--- Start Supplied records ---

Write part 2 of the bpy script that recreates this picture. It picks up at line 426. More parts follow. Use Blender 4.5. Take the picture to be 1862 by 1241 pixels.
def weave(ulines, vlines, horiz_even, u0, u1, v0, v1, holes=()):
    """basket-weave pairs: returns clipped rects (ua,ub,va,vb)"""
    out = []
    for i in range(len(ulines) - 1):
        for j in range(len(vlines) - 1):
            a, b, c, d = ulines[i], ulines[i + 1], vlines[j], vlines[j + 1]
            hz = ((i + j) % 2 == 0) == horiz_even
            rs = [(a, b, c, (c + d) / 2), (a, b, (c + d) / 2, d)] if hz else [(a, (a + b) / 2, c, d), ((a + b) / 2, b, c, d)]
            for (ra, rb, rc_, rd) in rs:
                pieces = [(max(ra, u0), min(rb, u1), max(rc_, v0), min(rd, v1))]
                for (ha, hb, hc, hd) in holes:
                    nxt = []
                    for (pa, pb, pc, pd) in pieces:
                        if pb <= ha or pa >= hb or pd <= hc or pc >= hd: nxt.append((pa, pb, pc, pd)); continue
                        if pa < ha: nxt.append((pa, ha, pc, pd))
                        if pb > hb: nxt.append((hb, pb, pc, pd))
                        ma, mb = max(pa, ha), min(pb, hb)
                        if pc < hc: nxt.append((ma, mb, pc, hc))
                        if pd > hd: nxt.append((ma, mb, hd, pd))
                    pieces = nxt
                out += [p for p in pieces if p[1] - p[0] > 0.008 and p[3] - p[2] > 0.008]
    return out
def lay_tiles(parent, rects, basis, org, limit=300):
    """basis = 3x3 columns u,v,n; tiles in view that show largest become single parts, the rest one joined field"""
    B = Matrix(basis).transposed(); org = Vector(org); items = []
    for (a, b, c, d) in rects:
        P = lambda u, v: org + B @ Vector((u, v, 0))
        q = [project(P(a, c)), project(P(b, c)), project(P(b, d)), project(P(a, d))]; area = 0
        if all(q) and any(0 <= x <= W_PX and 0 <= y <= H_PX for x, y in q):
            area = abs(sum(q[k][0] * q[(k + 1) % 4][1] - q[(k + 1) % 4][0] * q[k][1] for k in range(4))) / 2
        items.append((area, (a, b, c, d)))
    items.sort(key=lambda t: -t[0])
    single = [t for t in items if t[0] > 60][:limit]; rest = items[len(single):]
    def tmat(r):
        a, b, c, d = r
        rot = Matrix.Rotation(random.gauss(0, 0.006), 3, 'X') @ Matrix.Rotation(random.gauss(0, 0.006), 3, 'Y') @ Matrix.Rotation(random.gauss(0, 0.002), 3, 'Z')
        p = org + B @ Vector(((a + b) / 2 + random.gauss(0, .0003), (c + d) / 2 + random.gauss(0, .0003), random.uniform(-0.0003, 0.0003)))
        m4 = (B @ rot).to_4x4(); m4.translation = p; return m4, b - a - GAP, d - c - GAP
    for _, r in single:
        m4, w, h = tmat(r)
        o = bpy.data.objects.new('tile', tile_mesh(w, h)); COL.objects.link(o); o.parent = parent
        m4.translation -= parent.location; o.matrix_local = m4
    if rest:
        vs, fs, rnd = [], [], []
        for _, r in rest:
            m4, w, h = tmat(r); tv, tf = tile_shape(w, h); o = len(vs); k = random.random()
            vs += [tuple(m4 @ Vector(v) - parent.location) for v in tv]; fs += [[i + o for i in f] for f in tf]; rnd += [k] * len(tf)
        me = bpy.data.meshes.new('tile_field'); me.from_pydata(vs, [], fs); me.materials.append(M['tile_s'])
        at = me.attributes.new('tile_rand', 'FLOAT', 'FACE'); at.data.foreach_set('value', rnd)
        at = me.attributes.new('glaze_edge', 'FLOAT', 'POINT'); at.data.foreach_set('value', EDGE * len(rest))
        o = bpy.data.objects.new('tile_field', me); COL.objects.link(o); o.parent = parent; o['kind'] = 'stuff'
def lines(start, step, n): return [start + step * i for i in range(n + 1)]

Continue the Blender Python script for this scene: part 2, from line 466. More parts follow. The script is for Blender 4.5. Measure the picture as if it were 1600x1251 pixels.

--- End Supplied records ---

* [Given problem]:
Restate the whole of the material exactly.

* [Final answer]:
Write part 2 of the bpy script that recreates this picture. It picks up at line 426. More parts follow. Use Blender 4.5. Take the picture to be 1862 by 1241 pixels.
def weave(ulines, vlines, horiz_even, u0, u1, v0, v1, holes=()):
    """basket-weave pairs: returns clipped rects (ua,ub,va,vb)"""
    out = []
    for i in range(len(ulines) - 1):
        for j in range(len(vlines) - 1):
            a, b, c, d = ulines[i], ulines[i + 1], vlines[j], vlines[j + 1]
            hz = ((i + j) % 2 == 0) == horiz_even
            rs = [(a, b, c, (c + d) / 2), (a, b, (c + d) / 2, d)] if hz else [(a, (a + b) / 2, c, d), ((a + b) / 2, b, c, d)]
            for (ra, rb, rc_, rd) in rs:
                pieces = [(max(ra, u0), min(rb, u1), max(rc_, v0), min(rd, v1))]
                for (ha, hb, hc, hd) in holes:
                    nxt = []
                    for (pa, pb, pc, pd) in pieces:
                        if pb <= ha or pa >= hb or pd <= hc or pc >= hd: nxt.append((pa, pb, pc, pd)); continue
                        if pa < ha: nxt.append((pa, ha, pc, pd))
                        if pb > hb: nxt.append((hb, pb, pc, pd))
                        ma, mb = max(pa, ha), min(pb, hb)
                        if pc < hc: nxt.append((ma, mb, pc, hc))
                        if pd > hd: nxt.append((ma, mb, hd, pd))
                    pieces = nxt
                out += [p for p in pieces if p[1] - p[0] > 0.008 and p[3] - p[2] > 0.008]
    return out
def lay_tiles(parent, rects, basis, org, limit=300):
    """basis = 3x3 columns u,v,n; tiles in view that show largest become single parts, the rest one joined field"""
    B = Matrix(basis).transposed(); org = Vector(org); items = []
    for (a, b, c, d) in rects:
        P = lambda u, v: org + B @ Vector((u, v, 0))
        q = [project(P(a, c)), project(P(b, c)), project(P(b, d)), project(P(a, d))]; area = 0
        if all(q) and any(0 <= x <= W_PX and 0 <= y <= H_PX for x, y in q):
            area = abs(sum(q[k][0] * q[(k + 1) % 4][1] - q[(k + 1) % 4][0] * q[k][1] for k in range(4))) / 2
        items.append((area, (a, b, c, d)))
    items.sort(key=lambda t: -t[0])
    single = [t for t in items if t[0] > 60][:limit]; rest = items[len(single):]
    def tmat(r):
        a, b, c, d = r
        rot = Matrix.Rotation(random.gauss(0, 0.006), 3, 'X') @ Matrix.Rotation(random.gauss(0, 0.006), 3, 'Y') @ Matrix.Rotation(random.gauss(0, 0.002), 3, 'Z')
        p = org + B @ Vector(((a + b) / 2 + random.gauss(0, .0003), (c + d) / 2 + random.gauss(0, .0003), random.uniform(-0.0003, 0.0003)))
        m4 = (B @ rot).to_4x4(); m4.translation = p; return m4, b - a - GAP, d - c - GAP
    for _, r in single:
        m4, w, h = tmat(r)
        o = bpy.data.objects.new('tile', tile_mesh(w, h)); COL.objects.link(o); o.parent = parent
        m4.translation -= parent.location; o.matrix_local = m4
    if rest:
        vs, fs, rnd = [], [], []
        for _, r in rest:
            m4, w, h = tmat(r); tv, tf = tile_shape(w, h); o = len(vs); k = random.random()
            vs += [tuple(m4 @ Vector(v) - parent.location) for v in tv]; fs += [[i + o for i in f] for f in tf]; rnd += [k] * len(tf)
        me = bpy.data.meshes.new('tile_field'); me.from_pydata(vs, [], fs); me.materials.append(M['tile_s'])
        at = me.attributes.new('tile_rand', 'FLOAT', 'FACE'); at.data.foreach_set('value', rnd)
        at = me.attributes.new('glaze_edge', 'FLOAT', 'POINT'); at.data.foreach_set('value', EDGE * len(rest))
        o = bpy.data.objects.new('tile_field', me); COL.objects.link(o); o.parent = parent; o['kind'] = 'stuff'
def lines(start, step, n): return [start + step * i for i in range(n + 1)]

Continue the Blender Python script for this scene: part 2, from line 466. More parts follow. The script is for Blender 4.5. Measure the picture as if it were 1600x1251 pixels.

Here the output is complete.